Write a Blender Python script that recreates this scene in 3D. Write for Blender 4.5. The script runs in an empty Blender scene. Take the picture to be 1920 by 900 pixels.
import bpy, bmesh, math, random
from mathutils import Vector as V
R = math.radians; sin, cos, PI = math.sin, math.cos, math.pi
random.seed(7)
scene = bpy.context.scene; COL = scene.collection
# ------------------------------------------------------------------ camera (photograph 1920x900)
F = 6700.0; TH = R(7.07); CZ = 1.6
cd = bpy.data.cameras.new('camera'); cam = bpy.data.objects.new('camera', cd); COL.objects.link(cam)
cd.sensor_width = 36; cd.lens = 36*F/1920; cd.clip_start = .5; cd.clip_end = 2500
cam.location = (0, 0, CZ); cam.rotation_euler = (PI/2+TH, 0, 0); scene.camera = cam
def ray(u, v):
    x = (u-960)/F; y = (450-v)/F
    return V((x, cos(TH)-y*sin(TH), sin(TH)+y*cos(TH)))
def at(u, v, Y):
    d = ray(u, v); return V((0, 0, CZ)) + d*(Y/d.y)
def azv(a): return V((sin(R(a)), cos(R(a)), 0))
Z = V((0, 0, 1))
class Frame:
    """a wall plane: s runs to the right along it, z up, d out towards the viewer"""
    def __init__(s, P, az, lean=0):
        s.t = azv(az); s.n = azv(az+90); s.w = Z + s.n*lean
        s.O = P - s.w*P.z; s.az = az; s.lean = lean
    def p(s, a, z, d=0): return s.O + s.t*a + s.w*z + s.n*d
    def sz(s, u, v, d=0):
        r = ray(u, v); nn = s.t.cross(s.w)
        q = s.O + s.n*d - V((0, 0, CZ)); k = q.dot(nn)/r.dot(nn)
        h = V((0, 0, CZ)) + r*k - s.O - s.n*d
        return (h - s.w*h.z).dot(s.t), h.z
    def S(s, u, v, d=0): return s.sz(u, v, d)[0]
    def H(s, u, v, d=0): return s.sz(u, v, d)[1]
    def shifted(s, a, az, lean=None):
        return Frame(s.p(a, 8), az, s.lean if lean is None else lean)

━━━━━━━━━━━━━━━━

Reproduce all the data word for word.

=== Solution to the exercise ===
Write a Blender Python script that recreates this scene in 3D. Write for Blender 4.5. The script runs in an empty Blender scene. Take the picture to be 1920 by 900 pixels.
import bpy, bmesh, math, random
from mathutils import Vector as V
R = math.radians; sin, cos, PI = math.sin, math.cos, math.pi
random.seed(7)
scene = bpy.context.scene; COL = scene.collection
# ------------------------------------------------------------------ camera (photograph 1920x900)
F = 6700.0; TH = R(7.07); CZ = 1.6
cd = bpy.data.cameras.new('camera'); cam = bpy.data.objects.new('camera', cd); COL.objects.link(cam)
cd.sensor_width = 36; cd.lens = 36*F/1920; cd.clip_start = .5; cd.clip_end = 2500
cam.location = (0, 0, CZ); cam.rotation_euler = (PI/2+TH, 0, 0); scene.camera = cam
def ray(u, v):
    x = (u-960)/F; y = (450-v)/F
    return V((x, cos(TH)-y*sin(TH), sin(TH)+y*cos(TH)))
def at(u, v, Y):
    d = ray(u, v); return V((0, 0, CZ)) + d*(Y/d.y)
def azv(a): return V((sin(R(a)), cos(R(a)), 0))
Z = V((0, 0, 1))
class Frame:
    """a wall plane: s runs to the right along it, z up, d out towards the viewer"""
    def __init__(s, P, az, lean=0):
        s.t = azv(az); s.n = azv(az+90); s.w = Z + s.n*lean
        s.O = P - s.w*P.z; s.az = az; s.lean = lean
    def p(s, a, z, d=0): return s.O + s.t*a + s.w*z + s.n*d
    def sz(s, u, v, d=0):
        r = ray(u, v); nn = s.t.cross(s.w)
        q = s.O + s.n*d - V((0, 0, CZ)); k = q.dot(nn)/r.dot(nn)
        h = V((0, 0, CZ)) + r*k - s.O - s.n*d
        return (h - s.w*h.z).dot(s.t), h.z
    def S(s, u, v, d=0): return s.sz(u, v, d)[0]
    def H(s, u, v, d=0): return s.sz(u, v, d)[1]
    def shifted(s, a, az, lean=None):
        return Frame(s.p(a, 8), az, s.lean if lean is None else lean)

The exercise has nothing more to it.